§ Given task:
Write the lines out again, from the top of the material to the line containing "FPX = 660.0", pictures excluded.

§ Provided material:
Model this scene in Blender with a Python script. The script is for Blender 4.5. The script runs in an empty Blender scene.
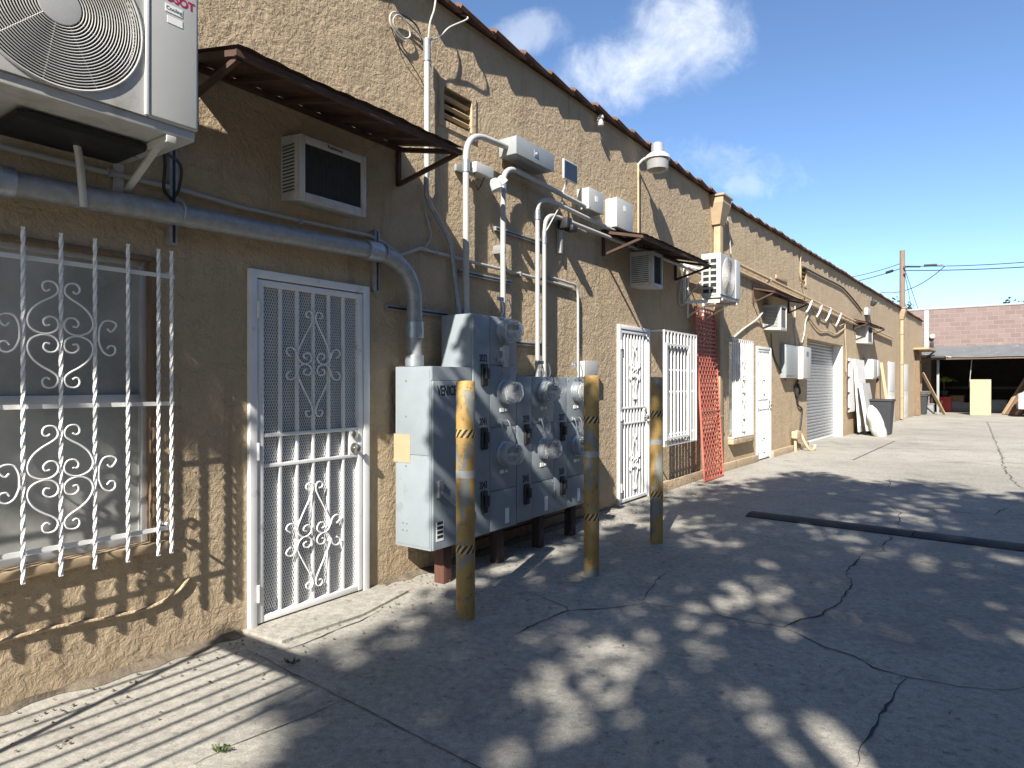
import bpy, bmesh, math, random
from mathutils import Vector, Matrix, noise as mnoise
random.seed(7)
R = math.radians
sc = bpy.context.scene
COL = sc.collection
CAMH = 1.43
FPX = 660.0            # focal length in pixels of the survey photograph

# ------------------------------------------------------------------ frames
class Frame:
    """wall frame: s runs along the wall, n out of the wall, z up"""
    def __init__(self, theta, D):
        self.t = theta; self.D = D
        self.u = (math.sin(theta), math.cos(theta)); self.nn = (math.cos(theta), -math.sin(theta))
        self.rot = math.pi/2 - theta
    def P(self, s, n, z):
        return Vector((-self.D*self.nn[0] + s*self.u[0] + n*self.nn[0],
                       -self.D*self.nn[1] + s*self.u[1] + n*self.nn[1], z))
    def s(self, px, n=0.0):                       # survey: distance along the wall
        ph = math.atan((px-512)/FPX)
        return (self.D-n)/math.tan(self.t-ph)
    def z(self, px, py, n=0.0):                   # survey: height
        s = self.s(px, n)
        Y = self.P(s, n, 0).y
        return CAMH + (384-py)*Y/FPX
    def inv(self, v):
        x = v.x + self.D*self.nn[0]; y = v.y + self.D*self.nn[1]
        return (x*self.u[0]+y*self.u[1], x*self.nn[0]+y*self.nn[1], v.z)
T1 = math.atan(468/FPX)
F1 = Frame(T1, 4.25*math.cos(T1))
S_BEND = F1.s(716)
_b = F1.P(S_BEND, 0, 0)
T2 = math.atan(514/FPX)
F2 = Frame(T2, 0); F2.D = -(_b.x*F2.nn[0] + _b.y*F2.nn[1])
S2_START = F2.inv(_b)[0]
W = Frame(math.pi/2, 0)                           # world frame: s = X, n = -Y
def gnd(px, py):
    Y = CAMH*FPX/(py-384.0)
    return Vector(((px-512)/FPX*Y, Y, 0))

# ------------------------------------------------------------------ materials
MATS = {}
def nodes_of(name):
    m = bpy.data.materials.new(name); m.use_nodes = True
    nt = m.node_tree; nt.nodes.clear()
    out = nt.nodes.new('ShaderNodeOutputMaterial'); b = nt.nodes.new('ShaderNodeBsdfPrincipled')
    nt.links.new(b.outputs[0], out.inputs[0])
    return m, nt, b, out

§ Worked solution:
Model this scene in Blender with a Python script. The script is for Blender 4.5. The script runs in an empty Blender scene.
import bpy, bmesh, math, random
from mathutils import Vector, Matrix, noise as mnoise
random.seed(7)
R = math.radians
sc = bpy.context.scene
COL = sc.collection
CAMH = 1.43
FPX = 660.0            # focal length in pixels of the survey photograph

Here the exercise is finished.